W Krakowie Euroclear SA rozwija swoje biuro. Jak idzie?

AM: Zaczęliśmy niespełna rok temu, 1 czerwca. Udało nam się już zebrać 200 osób. Jesteśmy w połowie drogi, bo plany zatrudnienia sięgają 400 osób, a może i więcej. Nawet przy złożoności i wyzwaniach lokalnego rynku, uważam, że dajemy radę. Euroclear Bank istnieje na polskim rynku już od 10 lat.

Jak zwolnienia masowe, ogłaszane w tym roku na rynku pracy, wpływają na waszą firmę?

AM: Tak naprawdę nam pomagają. Rynek – trudny rynek IT –  się stabilizuje.
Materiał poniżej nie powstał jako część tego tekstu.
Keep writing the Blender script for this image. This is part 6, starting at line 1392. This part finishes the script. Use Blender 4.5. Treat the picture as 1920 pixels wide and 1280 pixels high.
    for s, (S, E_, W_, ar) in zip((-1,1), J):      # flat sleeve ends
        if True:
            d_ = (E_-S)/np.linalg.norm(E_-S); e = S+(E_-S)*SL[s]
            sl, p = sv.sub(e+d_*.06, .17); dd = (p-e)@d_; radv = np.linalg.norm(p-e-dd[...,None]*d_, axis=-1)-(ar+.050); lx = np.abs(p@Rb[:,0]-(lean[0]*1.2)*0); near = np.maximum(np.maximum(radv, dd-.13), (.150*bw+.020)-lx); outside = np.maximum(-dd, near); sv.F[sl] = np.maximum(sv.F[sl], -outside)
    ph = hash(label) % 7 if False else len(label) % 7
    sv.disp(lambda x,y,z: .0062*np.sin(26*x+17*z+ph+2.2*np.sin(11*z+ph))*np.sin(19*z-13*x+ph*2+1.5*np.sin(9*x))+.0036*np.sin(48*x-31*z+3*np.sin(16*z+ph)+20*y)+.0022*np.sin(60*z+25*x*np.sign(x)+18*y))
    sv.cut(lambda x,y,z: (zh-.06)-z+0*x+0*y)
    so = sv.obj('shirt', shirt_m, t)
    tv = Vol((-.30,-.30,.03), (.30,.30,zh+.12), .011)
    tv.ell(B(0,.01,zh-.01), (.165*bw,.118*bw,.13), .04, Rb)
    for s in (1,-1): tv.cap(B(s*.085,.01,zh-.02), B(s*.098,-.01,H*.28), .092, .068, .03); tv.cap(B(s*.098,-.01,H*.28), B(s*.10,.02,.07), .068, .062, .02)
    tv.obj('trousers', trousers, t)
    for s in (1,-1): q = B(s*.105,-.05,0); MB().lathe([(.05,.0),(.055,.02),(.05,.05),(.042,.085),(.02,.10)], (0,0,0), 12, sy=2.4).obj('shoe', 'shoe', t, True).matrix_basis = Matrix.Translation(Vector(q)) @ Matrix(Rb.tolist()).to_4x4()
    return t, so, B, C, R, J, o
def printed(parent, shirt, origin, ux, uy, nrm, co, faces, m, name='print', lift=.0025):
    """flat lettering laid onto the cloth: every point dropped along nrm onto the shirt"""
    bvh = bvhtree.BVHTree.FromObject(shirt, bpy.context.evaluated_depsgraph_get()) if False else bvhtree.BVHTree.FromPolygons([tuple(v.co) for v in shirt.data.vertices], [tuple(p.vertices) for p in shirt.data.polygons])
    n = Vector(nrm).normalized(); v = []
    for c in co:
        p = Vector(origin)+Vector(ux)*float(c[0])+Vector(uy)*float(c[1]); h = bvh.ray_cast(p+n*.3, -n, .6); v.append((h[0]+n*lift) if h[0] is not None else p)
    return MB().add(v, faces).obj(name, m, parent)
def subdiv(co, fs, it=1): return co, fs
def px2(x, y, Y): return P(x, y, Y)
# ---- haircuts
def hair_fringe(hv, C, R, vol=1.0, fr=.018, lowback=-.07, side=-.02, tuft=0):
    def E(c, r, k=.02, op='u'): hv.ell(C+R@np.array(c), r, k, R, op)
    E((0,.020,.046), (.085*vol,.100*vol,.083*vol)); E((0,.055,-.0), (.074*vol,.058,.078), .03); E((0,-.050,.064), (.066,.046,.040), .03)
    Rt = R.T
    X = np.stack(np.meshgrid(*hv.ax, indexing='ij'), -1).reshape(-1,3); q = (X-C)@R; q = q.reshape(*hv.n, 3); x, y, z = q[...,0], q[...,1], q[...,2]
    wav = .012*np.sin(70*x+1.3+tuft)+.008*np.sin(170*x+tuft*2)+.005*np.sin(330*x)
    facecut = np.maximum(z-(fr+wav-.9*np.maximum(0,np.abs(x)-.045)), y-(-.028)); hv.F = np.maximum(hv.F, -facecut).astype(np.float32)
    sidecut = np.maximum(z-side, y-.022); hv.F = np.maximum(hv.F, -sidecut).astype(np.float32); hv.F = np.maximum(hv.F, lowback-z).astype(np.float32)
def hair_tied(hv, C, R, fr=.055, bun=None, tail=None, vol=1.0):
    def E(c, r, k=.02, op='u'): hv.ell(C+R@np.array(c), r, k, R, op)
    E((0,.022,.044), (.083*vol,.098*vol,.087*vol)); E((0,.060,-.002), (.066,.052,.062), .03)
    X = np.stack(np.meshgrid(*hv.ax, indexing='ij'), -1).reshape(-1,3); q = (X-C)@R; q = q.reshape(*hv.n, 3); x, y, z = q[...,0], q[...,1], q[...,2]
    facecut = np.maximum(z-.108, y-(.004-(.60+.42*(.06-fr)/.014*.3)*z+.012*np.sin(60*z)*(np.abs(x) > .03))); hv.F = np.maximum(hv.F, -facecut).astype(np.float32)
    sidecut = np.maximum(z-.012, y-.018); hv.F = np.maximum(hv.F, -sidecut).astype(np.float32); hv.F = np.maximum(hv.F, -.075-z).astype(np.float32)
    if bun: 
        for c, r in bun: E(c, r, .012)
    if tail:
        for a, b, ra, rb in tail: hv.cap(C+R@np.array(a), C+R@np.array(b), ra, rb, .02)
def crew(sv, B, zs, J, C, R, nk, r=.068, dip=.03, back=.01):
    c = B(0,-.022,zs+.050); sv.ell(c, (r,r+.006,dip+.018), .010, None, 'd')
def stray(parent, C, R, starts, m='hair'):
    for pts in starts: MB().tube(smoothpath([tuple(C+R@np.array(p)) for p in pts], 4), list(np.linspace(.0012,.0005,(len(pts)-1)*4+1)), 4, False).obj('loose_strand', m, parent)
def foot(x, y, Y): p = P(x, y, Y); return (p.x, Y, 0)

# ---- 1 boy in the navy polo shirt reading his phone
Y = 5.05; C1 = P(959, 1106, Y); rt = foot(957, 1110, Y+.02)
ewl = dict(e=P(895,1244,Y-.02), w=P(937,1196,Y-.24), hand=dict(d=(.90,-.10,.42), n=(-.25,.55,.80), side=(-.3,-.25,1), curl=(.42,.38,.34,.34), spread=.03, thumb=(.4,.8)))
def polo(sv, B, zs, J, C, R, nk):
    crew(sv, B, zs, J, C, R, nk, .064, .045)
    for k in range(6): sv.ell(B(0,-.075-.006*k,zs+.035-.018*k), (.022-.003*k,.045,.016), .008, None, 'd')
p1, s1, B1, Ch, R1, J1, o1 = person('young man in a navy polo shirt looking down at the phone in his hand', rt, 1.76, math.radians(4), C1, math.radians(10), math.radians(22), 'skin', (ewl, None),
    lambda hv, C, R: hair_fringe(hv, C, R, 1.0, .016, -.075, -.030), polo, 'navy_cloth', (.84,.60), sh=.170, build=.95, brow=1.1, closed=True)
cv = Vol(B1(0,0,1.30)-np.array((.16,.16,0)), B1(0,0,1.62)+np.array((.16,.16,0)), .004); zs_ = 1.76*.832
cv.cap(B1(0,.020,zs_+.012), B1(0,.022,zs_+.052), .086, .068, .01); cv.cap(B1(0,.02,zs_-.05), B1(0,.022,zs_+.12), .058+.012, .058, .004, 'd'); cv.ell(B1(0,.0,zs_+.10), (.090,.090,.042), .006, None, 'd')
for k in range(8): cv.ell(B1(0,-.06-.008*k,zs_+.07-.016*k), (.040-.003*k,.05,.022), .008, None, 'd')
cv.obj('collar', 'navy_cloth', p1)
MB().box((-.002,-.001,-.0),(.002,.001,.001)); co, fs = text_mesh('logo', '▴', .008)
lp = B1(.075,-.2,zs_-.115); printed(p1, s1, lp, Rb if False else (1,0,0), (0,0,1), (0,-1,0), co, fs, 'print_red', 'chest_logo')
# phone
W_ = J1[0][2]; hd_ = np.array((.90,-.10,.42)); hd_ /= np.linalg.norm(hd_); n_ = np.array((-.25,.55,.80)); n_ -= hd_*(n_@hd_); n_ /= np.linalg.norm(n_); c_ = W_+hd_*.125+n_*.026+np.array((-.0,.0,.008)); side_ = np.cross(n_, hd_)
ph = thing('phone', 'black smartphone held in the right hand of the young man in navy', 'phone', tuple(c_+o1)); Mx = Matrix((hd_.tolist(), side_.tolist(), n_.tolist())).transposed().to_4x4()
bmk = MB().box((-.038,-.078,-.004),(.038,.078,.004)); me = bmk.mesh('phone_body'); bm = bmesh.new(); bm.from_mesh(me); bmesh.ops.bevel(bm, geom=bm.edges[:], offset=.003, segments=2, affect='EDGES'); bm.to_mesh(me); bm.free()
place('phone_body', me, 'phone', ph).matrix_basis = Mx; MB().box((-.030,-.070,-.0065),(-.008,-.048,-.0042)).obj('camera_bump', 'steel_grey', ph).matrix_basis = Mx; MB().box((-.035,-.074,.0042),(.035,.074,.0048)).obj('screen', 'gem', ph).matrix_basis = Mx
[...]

My stawiamy w Krakowie na rozwój hubu technologicznego.

W kontekście tego, o czym rozmawiamy, wskazówką dla nowych pracowników powinno być rozwijanie umiejętności związanych ze sztuczną inteligencją?

AM: I tak, i nie. Myślę, że obecnie jest to inherentny czynnik dla każdej osoby. To, o czym mówiliśmy podczas prezentacji, te umiejętności to obecnie nic niezwykłego. Wciąż stawiamy na podstawową wiedzę i umiejętności. Możliwość korzystania z narzędzi AI jest oczywiście plusem.

Prezentacja i rozmowa odbyła się w ramach  XX Jubileuszowy Międzynarodowego Kongresu MBA na Uniwersytecie Ekonomicznym w Krakowie. Tematem kongresu było „AI Powered Managment – Evolution or Revolution?”